4. "The Candidate" (1972)

Starring Robert Redford in his greatest performance as unlikely political idealist Bill McKay, “The Candidate” feels like director Michael Ritchie’s black-hearted attempt to counterbalance Capra’s sentimentality in “Mr. Smith Goes To Washington.” As McKay rises in the political sphere, “The Candidate” attempts to understand how political movements become corrupted and why crusading progressives manage to lose their way in the grips of the political machine. When McKay asks his campaign adviser, “What do we do now?” the question reaches much further than simple matters of procedure and seems to haunt every viewer’s understanding of how politics operate.

3. "A Face In The Crowd" (1957)

From the brilliant mind of Elia Kazan, “A Face in the Crowd” is one of the more bleak and predictive documents of consumerism and media ever made. Following the story of folk-singing hero turned malignant political powerbroker Lonesome Rhodes (Andy Griffith), “A Face in the Crowd” interrogates American institutions and the idea of celebrity to an almost startling degree. Frequently used as a reference point to explain the rise of President Donald Trump, “A Face in The Crowd” consistently shocks the audience with its grasp of capitalist forces and the relationship between fame and the political system.

2. "Election" (1999)

A miraculous, jet-setting blend of MTV-style pop entertainment and Criterion-esque indie filmmaking, “Election” is filmmaker Alexander Payne’s parody of the 1992 presidential race told through the lens of a high school class president election. Featuring an iconic performance from Reese Witherspoon as type-A frontrunner Tracy Flick, “Election” succeeds by plumbing the depths of its own absurdist procedure and analyzing the empathetic stupidity and outright ruthlessness of each of its characters. As Flick and her counterparts battle, the American political machine plays out in microscopic fashion, forcing the viewer to wonder where we succeed and why we fail.

1. "Shampoo" (1975)

In what’s likely not a coincidence, the No. 1 film on this list, Hal Ashby’s 1975 film “Shampoo,” doesn’t exactly have any relationship to the American government or the political system. Taking place on Election Day in 1968, “Shampoo” follows hairdresser George Roundy (Warren Beatty) as he flails, balancing the multiple loves in his life and attempts to get a small business loan. Even without featuring the traditional electoral process, “Shampoo” understands better than any movie of its era how the free-love sect of 1960s culture gave way to the rise of Richard Nixon and Ronald Reagan.

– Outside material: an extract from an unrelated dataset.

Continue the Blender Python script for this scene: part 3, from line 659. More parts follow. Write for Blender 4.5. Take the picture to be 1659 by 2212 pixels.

While Roundy and his counterparts motorcycle through the Hollywood hills, the American political braintrust lies beneath their feet, exemplified in an extraordinary party sequence and embodied in a wonderful performance from Jack Warden as a California business titan. “Shampoo” allows Roundy and the rest of the cast their humanity while also recognizing them as another iteration of the problem America faces. That’s why it’s rather significant that with all of the newscasters droning on and the background and election parties galore, not a single character ever votes. Instead, they choose to drown in their own excesses, only to ultimately wonder what they’ve done to deserve them.

As the election winds to a close, these 10 movies serve as templates for politics at its most optimistic and at its most callous. Whether you are looking to escape to a political reality more ideal than this one or just want to experience the flawed, occasionally painful machinations of campaigns and governments, you can’t go wrong with any of these films.